H-IIAロケット30号機から分離するX線天文衛星「ひとみ」(ASTRO-H)

・冷却システムの立ち上げ

2月17日の打ち上げ後、SXSの冷却システムを試験運用のため動作させ、2月22日に、絶対温度50ミリ度(摂氏マイナス273.1度)に到達したことを確認しました。

・軟X線分光検出器(SXS :Soft X-ray Spectrometer)の試験動作

「ひとみ」に搭載される冷却システムは日本で開発されました。多層の真空断熱容器(デュワー)、多段の冷凍機、液体ヘリウムなどを組み合わせ、コンパクトながら高い冷却性能を発揮します。

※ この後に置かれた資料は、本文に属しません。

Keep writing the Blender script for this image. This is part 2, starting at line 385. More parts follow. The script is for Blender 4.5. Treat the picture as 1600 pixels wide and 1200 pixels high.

・伸展式光学ベンチ(EOB :Extensible Optical Bench)の伸展

図:「ひとみ」分離から観測開始までの「ひとみ」の様子。
打ち上げ後、太陽電池パドルを展開して、伸展式光学ベンチ(EOB)を伸展させます。



今後、「ひとみ」に搭載されている機器の初期機能確認を約1ヶ月半、その後キャリブレーション(較正)観測* を約1ヵ月半かけて実施する予定です。
ファーストライト(初画像)が今から待ち遠しいですね! 引き続きみなさまの応援をおねがいいたします。

* キャリブレーション(較正)観測とは、衛星に搭載された観測機器の個性を把握し、観測精度を高めるために、これまでによく観測されてきた天体などを観測することです。